Beijing has recently stepped back from its unconditional support for pariah states, such as Burma, North Korea, and Sudan. This means China may now be more likely to help the West manage the problems such states pose -- but only up to a point, because at heart China still favors nonintervention as a general policy.
STEPHANIE KLEINE-AHLBRANDT was International Affairs Fellow at the Council on Foreign Relations in 2006-7. ANDREW SMALL is a Program Associate at the German Marshall Fund of the United States.
China is often accused of supporting a string of despots, nuclear proliferators, and genocidal regimes, shielding them from international pressure and thus reversing progress on human rights and humanitarian principles. But over the last two years, Beijing has been quietly overhauling its policies toward pariah states. It strongly denounced North Korea's nuclear test in October 2006 and took the lead, with the United States, in drafting a sweeping United Nations sanctions resolution against Pyongyang. Over the past year, it has voted to impose and then tighten sanctions on Iran, it has supported the deployment of a United Nations-African Union (UN-AU) force in Darfur, and it has condemned a brutal government crackdown in Burma (which the ruling junta renamed Myanmar in 1989). China is now willing to condition its diplomatic protection of pariah countries, forcing them to become more acceptable to the international community. And it is supporting -- in some cases even helping to create -- processes that chart a path to legitimacy for these states, such as the six-party talks on North Korea, thereby minimizing their exposure to coercive measures.
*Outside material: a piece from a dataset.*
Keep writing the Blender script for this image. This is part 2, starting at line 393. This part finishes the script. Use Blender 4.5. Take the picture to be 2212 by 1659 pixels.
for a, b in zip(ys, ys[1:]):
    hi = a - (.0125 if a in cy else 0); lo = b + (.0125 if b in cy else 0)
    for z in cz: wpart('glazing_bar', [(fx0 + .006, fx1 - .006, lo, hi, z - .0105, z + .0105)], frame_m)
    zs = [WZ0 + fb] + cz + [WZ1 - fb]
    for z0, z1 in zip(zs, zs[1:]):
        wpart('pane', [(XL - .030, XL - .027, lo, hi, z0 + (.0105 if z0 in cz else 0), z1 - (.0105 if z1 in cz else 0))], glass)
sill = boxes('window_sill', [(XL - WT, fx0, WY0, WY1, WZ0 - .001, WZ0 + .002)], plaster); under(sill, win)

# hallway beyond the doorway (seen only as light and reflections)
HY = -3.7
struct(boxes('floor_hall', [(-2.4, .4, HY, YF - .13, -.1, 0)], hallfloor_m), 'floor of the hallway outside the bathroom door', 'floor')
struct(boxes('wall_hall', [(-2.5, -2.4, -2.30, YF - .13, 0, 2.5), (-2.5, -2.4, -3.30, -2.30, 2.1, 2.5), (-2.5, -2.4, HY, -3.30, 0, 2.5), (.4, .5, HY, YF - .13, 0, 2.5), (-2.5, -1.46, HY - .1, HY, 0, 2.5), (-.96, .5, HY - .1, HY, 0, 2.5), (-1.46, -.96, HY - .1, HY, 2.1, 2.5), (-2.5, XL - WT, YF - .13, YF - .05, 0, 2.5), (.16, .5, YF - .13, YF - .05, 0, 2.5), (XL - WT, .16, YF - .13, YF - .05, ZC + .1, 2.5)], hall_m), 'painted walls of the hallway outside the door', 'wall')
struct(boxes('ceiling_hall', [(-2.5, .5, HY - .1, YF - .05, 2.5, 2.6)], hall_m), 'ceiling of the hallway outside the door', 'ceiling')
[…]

China's changing calculation of its economic and political interests has partly driven this shift. With its increased investments in pariah countries over the past decade, China has had to devise a more sophisticated approach to protecting its assets and its citizens abroad. It no longer sees providing uncritical and unconditional support to unpopular, and in some cases fragile, regimes as the most effective strategy. An even more important motivator has been the West's heightened expectations for China's global role. Faced with the 17th Party Congress last October, the Beijing Olympics in 2008, and presidential elections in Taiwan also later this year, Chinese officials would have preferred to think about avoiding trouble at home rather than about developing a new foreign policy. But the nuclear crises in North Korea and Iran and international outcry over developments in Darfur and Burma have forced their hand: Beijing has no choice but to worry about its international image. China's fears about a backlash and the potential damage to its strategic and economic relationships with the United States and Europe have prompted Beijing to put great effort into demonstrating that it is a responsible power.